The Walnut App

A fun mini-game that shows all of Seismic's privacy features in action.

The Idea

The Walnut App is Seismic's official tutorial — a simple game that teaches you the key concepts:

  1. A secret number (the kernel) is hidden inside a walnut (the shell)
  2. Players shake the walnut to change the hidden number — this is a private write (the number stays hidden)
  3. Players hit the walnut to crack the shell — this is a normal action
  4. Once cracked, contributors can look inside — this requires proving your identity (signed read)

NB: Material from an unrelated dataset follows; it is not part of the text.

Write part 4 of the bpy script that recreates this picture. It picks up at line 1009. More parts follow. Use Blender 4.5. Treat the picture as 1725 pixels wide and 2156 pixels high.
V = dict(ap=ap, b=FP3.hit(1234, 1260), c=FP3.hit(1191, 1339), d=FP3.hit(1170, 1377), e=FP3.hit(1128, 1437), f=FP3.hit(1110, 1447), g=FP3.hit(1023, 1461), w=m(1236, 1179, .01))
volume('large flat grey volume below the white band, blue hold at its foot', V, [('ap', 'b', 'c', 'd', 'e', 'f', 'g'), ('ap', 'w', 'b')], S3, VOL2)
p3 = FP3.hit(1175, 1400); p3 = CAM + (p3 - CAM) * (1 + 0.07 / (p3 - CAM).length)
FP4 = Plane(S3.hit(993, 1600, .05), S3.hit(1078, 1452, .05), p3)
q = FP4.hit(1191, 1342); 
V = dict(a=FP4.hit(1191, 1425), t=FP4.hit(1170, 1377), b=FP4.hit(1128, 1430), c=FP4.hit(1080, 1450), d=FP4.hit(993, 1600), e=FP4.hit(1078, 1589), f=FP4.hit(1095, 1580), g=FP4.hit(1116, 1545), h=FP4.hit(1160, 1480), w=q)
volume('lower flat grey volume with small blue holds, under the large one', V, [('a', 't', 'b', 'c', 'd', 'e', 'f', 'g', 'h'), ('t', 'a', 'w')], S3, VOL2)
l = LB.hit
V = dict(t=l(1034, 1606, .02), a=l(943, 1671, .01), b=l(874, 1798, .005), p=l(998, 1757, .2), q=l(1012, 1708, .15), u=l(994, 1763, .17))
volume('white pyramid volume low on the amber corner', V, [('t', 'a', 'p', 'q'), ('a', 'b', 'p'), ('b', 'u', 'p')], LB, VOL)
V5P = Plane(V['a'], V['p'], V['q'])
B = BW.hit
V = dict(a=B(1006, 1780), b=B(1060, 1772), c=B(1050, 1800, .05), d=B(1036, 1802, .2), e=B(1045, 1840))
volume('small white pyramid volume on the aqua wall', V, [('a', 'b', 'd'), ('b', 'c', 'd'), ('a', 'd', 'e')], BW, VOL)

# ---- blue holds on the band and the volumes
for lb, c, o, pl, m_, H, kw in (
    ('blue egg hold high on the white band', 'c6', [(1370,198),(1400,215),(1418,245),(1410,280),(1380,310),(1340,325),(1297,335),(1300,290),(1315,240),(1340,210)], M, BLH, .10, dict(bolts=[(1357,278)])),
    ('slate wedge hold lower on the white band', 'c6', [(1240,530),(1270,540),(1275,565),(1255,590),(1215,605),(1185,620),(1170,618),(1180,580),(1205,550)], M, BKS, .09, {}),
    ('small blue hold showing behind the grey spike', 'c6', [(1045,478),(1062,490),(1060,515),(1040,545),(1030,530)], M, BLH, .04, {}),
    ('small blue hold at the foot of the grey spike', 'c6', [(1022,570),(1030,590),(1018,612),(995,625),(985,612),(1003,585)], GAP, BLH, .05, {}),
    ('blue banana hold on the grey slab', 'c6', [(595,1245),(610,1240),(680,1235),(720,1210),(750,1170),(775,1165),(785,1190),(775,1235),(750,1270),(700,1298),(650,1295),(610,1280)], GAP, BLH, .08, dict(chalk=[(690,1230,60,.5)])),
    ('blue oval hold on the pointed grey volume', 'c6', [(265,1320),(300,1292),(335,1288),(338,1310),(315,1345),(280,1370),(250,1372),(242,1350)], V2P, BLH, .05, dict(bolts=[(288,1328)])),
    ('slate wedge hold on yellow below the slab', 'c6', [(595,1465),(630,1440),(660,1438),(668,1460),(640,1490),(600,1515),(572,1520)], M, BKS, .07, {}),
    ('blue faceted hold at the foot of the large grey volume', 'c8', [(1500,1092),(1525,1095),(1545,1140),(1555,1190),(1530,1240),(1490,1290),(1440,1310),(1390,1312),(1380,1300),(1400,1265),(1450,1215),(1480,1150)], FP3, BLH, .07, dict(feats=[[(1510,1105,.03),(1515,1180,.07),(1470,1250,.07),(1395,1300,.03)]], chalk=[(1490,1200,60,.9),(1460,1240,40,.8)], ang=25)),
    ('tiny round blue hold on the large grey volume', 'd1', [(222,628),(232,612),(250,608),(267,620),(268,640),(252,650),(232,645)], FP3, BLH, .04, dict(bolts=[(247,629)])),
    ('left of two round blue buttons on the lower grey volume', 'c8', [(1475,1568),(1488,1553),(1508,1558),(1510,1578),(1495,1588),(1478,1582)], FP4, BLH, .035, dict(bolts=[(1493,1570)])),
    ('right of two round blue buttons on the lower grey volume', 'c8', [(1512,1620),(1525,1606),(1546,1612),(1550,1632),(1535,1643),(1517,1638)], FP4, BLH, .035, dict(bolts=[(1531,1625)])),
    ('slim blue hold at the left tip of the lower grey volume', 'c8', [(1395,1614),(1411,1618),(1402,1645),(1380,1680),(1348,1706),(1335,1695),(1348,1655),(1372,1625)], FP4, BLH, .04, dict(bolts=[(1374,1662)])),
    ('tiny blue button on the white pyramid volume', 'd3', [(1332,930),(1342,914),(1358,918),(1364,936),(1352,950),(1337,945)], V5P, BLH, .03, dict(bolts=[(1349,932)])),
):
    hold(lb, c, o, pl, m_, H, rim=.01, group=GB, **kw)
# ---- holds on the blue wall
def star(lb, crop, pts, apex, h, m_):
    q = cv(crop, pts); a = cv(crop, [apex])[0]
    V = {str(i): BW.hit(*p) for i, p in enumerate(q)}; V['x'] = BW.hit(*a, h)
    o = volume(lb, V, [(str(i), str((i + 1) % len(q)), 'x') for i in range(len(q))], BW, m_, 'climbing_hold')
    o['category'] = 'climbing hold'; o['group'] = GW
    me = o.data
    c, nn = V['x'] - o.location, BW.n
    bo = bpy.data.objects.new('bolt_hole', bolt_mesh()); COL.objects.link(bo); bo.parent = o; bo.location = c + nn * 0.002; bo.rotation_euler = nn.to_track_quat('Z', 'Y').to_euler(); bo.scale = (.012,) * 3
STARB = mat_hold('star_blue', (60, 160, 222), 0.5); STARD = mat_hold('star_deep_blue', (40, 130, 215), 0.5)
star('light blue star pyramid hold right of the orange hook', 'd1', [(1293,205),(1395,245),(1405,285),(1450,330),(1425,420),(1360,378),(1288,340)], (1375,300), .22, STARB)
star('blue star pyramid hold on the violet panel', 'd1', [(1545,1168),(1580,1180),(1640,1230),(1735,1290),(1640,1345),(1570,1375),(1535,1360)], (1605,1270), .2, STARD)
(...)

One simple game, three key Seismic concepts. Let's see how it works.

The Code (Simplified)

contract Walnut {
    suint256 kernel;     // The hidden number (shielded — nobody can see it)
    uint256  shell;      // Shell strength (public — everyone can see)
    mapping(address => bool) contributors;

    // Shake: change the hidden number (private write)
    function shake(suint256 value) external {
        kernel += value;
        contributors[msg.sender] = true;
    }

    // Hit: reduce the shell (public action)
    function hit() external {
        require(shell > 0, "Already cracked");
        shell -= 1;
        contributors[msg.sender] = true;
    }

    // Look: see the hidden number (needs signed read)
    function look() external view returns (uint256) {
        require(shell == 0, "Not cracked yet");
        require(contributors[msg.sender], "You didn't contribute");
        return uint256(kernel);
    }
}

Notice how suint256 makes the kernel invisible, and look() checks that you actually contributed before revealing anything. Simple but powerful.

Try It Yourself

Want to try it? Here's how:

  1. Test it locally:
sforge test --via-ir
  1. Deploy to testnet:
sforge create --rpc-url https://gcp-2.seismictest.net/rpc   --private-key YOUR_KEY   src/Walnut.sol:Walnut --via-ir

Then build a frontend with seismic-viem to let people shake, hit, and look at your walnut!

This is the best way to get hands-on with Seismic's privacy features.